Sur les chapeaux de roue On l’avait déjà remarqué dans
Narcose : Jacques Barbéri ne perd pas de temps pour installer son intrigue. Celle-ci démarre sur les chapeaux de roues par la découverte du corps de Pricilla. Harry est alors embarqué contre son gré dans une aventure dont il ne maîtrisera presque jamais le déroulement. C’est le propre du héros barbérien : il est dépassé par les événements. Il n’a ainsi aucune longueur d’avance sur le lecteur, qui découvre en même temps que lui les fils de l’intrigue à une vitesse hallucinante. Pas le temps de s’ennuyer : le roman défile sans que l’on puisse le lâcher, il nous happe et nous bouscule à un rythme effréné, jusqu’à l’apothéose du dénouement. Pour autant, nous ne sommes pas perdus : par petites touches, l’auteur décrit son univers déjanté et hallucinatoire, et les pages de
La Mémoire du crime foisonnent de trouvailles et d’idées de science-fiction. Ici, la technique est au service de l’histoire. Rien n’est écrit au hasard chez Barbéri, chaque élément a son rôle à jouer. S’il a choisi pour héros un artiste rodéomane, ce n’est pas pour rien.
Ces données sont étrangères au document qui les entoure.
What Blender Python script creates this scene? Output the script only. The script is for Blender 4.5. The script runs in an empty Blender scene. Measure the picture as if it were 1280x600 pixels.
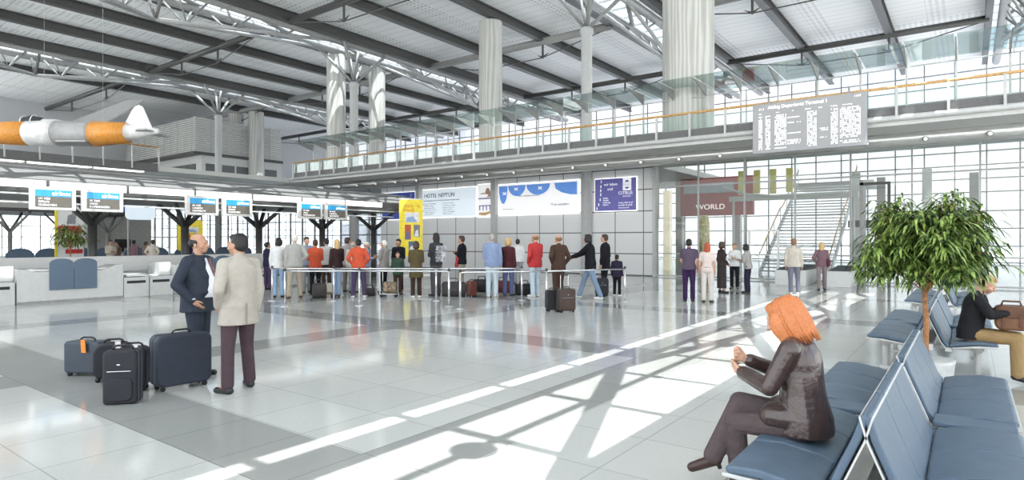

L’empire de la chair L’art est d’ailleurs au centre des débats. Si
Narcose jouait sur les métaphores autour de la création artistique, c’est ici de façon un peu plus concrète que l’auteur utilise les talents de Harry. Même si le jeu symbolique subsiste par moments. Autre thème fétiche de Barbéri : la chair, dans tous ses états. Le corps est tantôt un simple morceau de viande, tantôt pourvoyeur et réceptacle d’un érotisme que l’on peut parfois trouver malsain. Mais là encore, rien de gratuit. La chair et les fluides corporels sont des personnages à part entière du roman. Du corps de Pricilla à la sudation quasi permanente de Harry, en passant par les transfusions sanguines totales, les corps se vident de leurs liquides internes, symbole d’une vie qui s’échappe inéluctablement, équivalent de la fuite perpétuelle de Harry pour échapper à un destin qu’il ne contrôle pas. Symbole aussi de la mémoire du héros qui prend aussi la tangente par moments.
Et, comme dans
Narcose, le lecteur aura droit à la valse de la chair : manipulations génétiques, greffes d’appendices de toutes sortes et de toutes fonctions, remplacement des têtes humaines par des têtes d’animaux… Le corps, désuni, ne constitue plus le réceptacle indivisible de l’identité. Son morcellement et ses transformations correspondent à celui des personnalités et, par là même, des perceptions de la réalité.
Quand vérité et réalité ne correspondent plus Car la réalité, dans la ville de Narcose, est quelque chose de fuyant, d’instable. Harry se pose en permanence la question de savoir s’il n’est pas devenu fou. La folie, à ce stade, devient d’ailleurs, peut-être, le seul refuge possible pour ne pas céder aux illusions. Des illusions qui sont autant de vérités individuelles ne concordant plus entre elles, et ne constituant plus l’étalon de la réalité :
« Il faut entretenir l’illusion, Harry, sans cesse. Le monde entier ne vit que de ça. De nos jours, la réalité n’a plus aucune espèce d’importance, vous comprenez, et lorsque je dis réalité, cela n’a rien à voir avec la vérité. La vérité existe en tout lieu et dans toutes les têtes. La vérité est la forme d’illusion la plus répandue ». C’est la même thématique que l’on retrouvait dans
Narcose, Barbéri s’amusant à brouiller les pistes. D’ailleurs le dénouement de
La Mémoire du crime se raccroche avec certains éléments centraux de
Narcose à ce sujet.
Un second volume aussi génial que le premier Jacques Barbéri a désormais la pression : après deux romans aussi bons que
Narcose et
La Mémoire du crime,
Le Tueur venu du Centaure se doit d’être à la hauteur. Mais s’il applique les mêmes recettes que pour ces deux premiers romans – une intrigue dynamique et directe, un jeu sur la réalité et l’identité –, nul doute que l’auteur réussisse son coup.